- [Entries supplied]:
-- start --

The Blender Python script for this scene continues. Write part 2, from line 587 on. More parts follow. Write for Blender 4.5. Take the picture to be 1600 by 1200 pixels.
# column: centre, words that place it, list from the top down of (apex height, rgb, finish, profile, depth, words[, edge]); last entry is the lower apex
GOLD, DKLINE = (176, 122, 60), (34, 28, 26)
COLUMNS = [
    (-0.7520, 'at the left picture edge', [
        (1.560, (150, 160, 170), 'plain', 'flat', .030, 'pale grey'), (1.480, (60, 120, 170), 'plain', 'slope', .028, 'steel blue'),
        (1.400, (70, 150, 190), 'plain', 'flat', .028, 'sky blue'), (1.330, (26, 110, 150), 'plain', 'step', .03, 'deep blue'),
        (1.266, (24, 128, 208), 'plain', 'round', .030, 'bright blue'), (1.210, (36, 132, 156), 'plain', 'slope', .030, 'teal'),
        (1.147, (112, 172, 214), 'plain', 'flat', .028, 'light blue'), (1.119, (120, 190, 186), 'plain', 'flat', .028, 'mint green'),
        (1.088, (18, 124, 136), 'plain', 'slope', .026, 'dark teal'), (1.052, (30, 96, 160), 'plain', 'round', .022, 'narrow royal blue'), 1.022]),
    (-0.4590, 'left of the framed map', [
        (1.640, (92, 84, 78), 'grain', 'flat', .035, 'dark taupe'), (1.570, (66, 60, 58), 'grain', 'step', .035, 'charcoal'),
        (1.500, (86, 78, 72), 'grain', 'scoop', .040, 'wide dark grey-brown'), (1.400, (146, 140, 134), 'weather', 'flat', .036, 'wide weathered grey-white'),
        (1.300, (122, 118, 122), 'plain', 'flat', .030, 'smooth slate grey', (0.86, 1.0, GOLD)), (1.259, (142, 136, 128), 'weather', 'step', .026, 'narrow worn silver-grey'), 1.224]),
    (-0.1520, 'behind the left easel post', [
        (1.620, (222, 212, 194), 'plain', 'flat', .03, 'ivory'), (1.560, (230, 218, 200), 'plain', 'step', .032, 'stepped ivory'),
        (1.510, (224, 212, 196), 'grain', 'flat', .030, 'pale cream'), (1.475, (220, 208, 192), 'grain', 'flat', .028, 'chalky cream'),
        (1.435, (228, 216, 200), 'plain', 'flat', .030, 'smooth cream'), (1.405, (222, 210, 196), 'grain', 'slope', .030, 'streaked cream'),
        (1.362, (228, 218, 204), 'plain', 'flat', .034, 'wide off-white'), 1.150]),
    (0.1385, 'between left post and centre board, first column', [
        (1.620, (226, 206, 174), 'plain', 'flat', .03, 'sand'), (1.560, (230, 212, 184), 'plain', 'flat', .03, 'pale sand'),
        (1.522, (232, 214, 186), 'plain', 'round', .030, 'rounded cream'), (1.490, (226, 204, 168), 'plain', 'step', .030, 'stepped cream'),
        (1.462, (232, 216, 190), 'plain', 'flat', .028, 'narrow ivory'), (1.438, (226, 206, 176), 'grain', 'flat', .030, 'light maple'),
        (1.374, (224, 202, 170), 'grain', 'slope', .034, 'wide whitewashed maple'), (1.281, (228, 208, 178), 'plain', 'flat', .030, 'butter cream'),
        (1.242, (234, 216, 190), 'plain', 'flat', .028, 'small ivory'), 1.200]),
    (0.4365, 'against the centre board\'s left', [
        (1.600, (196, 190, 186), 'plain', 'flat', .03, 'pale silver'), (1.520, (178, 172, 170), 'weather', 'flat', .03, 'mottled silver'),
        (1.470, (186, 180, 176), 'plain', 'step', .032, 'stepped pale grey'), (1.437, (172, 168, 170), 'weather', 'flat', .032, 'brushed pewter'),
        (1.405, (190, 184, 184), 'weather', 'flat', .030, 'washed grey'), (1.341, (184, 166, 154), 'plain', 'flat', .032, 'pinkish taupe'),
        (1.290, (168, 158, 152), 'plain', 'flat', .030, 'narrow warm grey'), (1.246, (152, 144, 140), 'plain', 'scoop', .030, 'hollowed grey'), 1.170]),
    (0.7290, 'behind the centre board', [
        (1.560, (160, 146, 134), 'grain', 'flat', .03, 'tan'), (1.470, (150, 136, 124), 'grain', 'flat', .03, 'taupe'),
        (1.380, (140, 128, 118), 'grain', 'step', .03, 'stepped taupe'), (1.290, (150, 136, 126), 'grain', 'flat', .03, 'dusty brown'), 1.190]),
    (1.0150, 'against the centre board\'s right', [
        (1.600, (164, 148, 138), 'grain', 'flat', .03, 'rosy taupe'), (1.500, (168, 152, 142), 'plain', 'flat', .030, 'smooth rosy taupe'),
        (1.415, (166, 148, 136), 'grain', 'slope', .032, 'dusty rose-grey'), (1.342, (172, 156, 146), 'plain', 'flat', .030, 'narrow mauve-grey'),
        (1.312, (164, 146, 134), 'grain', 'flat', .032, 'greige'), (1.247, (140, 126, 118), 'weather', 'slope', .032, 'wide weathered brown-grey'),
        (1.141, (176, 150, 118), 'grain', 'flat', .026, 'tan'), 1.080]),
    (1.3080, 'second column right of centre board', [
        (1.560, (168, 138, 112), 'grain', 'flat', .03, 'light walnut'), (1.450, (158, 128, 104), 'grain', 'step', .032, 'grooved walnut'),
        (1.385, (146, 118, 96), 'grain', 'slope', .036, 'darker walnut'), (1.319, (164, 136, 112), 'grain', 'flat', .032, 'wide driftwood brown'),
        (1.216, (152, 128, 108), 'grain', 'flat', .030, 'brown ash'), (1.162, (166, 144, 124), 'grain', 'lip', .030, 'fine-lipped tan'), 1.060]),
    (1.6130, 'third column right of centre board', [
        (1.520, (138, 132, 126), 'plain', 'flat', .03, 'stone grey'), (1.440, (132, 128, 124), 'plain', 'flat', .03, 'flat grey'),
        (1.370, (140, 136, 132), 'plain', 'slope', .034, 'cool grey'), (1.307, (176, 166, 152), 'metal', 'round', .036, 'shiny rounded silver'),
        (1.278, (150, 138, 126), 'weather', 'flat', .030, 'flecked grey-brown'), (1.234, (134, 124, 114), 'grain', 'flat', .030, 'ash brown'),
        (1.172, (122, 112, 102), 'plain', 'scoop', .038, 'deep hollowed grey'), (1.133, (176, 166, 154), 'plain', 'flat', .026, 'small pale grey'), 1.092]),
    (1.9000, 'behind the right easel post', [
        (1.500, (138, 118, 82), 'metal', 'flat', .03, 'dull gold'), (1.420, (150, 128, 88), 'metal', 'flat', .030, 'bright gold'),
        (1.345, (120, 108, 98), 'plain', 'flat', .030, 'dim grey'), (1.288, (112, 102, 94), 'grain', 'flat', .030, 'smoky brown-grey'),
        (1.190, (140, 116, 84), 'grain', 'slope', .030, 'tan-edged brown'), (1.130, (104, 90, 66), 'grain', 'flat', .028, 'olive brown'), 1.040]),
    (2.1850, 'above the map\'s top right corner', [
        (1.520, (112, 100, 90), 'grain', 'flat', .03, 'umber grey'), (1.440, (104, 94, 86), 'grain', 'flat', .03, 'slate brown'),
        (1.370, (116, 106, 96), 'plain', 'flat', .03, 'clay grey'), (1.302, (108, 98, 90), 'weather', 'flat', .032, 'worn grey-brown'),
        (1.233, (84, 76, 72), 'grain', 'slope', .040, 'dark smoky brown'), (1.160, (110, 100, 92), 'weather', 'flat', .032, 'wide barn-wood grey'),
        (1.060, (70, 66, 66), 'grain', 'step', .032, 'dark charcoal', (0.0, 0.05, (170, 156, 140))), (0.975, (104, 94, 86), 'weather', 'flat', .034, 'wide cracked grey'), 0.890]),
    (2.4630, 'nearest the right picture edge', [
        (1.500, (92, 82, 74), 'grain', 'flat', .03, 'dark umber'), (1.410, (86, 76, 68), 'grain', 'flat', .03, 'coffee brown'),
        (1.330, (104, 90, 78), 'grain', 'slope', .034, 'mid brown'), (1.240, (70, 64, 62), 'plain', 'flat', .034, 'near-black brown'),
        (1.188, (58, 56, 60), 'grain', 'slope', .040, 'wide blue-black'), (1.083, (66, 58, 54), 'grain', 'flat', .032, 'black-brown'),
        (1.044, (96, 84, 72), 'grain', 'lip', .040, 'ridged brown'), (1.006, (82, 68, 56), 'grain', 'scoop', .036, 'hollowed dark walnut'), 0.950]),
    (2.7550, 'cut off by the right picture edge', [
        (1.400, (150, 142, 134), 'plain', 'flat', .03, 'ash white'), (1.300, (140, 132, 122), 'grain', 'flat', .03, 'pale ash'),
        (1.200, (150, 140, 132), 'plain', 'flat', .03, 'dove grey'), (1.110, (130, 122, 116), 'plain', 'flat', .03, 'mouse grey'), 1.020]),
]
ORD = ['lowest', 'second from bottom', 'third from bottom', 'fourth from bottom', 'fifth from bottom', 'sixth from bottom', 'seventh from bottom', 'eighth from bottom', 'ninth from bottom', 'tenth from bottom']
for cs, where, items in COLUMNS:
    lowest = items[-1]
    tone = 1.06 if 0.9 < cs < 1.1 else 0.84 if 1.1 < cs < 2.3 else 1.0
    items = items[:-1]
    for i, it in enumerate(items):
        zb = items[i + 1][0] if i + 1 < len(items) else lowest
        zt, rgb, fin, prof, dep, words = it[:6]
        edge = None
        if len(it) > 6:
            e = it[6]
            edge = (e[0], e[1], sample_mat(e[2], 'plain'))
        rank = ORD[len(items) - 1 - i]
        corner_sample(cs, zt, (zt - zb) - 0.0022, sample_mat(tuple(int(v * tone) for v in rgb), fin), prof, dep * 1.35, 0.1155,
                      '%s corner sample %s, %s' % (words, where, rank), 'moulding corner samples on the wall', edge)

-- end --
-- start --

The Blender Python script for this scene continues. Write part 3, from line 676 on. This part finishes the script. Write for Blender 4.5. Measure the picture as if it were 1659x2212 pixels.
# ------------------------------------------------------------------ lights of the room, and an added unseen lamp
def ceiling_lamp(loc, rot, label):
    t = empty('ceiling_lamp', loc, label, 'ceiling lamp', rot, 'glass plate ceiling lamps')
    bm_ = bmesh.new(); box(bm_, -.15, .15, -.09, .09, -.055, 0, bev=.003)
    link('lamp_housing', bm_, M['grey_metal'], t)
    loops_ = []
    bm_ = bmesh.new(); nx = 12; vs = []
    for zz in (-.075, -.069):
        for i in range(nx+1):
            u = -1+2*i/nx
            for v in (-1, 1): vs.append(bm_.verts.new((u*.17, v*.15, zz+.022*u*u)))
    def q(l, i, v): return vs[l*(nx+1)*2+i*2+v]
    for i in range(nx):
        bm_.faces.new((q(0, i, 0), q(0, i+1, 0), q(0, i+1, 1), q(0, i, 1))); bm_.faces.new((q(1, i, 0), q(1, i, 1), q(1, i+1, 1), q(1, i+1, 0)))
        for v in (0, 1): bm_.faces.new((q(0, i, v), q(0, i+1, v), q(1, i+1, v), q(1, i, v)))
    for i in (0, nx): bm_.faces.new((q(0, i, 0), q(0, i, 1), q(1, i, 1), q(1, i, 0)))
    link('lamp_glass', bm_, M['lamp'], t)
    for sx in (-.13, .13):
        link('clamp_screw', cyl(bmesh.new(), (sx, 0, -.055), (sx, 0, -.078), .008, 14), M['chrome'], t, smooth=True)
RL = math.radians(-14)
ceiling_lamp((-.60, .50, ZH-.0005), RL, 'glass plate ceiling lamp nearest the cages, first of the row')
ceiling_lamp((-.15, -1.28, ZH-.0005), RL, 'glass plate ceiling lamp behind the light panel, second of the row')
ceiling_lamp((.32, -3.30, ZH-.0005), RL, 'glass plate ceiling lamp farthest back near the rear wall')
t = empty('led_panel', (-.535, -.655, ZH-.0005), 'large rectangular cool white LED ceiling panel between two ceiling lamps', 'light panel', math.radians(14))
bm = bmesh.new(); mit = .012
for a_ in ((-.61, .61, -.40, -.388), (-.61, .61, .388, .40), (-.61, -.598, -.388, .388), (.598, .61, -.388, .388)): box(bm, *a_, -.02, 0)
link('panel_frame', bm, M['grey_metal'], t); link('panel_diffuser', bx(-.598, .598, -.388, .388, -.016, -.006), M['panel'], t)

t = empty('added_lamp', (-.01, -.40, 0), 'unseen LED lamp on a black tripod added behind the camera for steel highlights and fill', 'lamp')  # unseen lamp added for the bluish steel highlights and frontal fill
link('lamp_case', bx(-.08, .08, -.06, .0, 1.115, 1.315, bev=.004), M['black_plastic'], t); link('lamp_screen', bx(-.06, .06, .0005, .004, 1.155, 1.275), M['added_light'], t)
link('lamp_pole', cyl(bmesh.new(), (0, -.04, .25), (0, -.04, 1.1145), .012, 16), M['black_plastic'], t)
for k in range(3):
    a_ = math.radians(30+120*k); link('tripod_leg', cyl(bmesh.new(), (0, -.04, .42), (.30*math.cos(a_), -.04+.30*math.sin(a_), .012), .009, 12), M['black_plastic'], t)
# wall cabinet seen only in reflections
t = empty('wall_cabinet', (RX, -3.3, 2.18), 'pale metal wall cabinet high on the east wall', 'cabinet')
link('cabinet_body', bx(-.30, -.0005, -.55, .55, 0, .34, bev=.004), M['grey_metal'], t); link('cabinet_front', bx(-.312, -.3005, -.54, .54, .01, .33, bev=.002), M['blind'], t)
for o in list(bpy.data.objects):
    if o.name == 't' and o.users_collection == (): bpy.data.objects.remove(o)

-- end --
-- start --

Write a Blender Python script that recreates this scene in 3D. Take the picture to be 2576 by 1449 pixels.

-- end --

- [Written instruction]: Look through the entries above for the word "picture". Copy every line where it shows up.

- [Reply to the exercise]:
The Blender Python script for this scene continues. Write part 2, from line 587 on. More parts follow. Write for Blender 4.5. Take the picture to be 1600 by 1200 pixels.
    (-0.7520, 'at the left picture edge', [
    (2.4630, 'nearest the right picture edge', [
    (2.7550, 'cut off by the right picture edge', [
The Blender Python script for this scene continues. Write part 3, from line 676 on. This part finishes the script. Write for Blender 4.5. Measure the picture as if it were 1659x2212 pixels.
Write a Blender Python script that recreates this scene in 3D. Take the picture to be 2576 by 1449 pixels.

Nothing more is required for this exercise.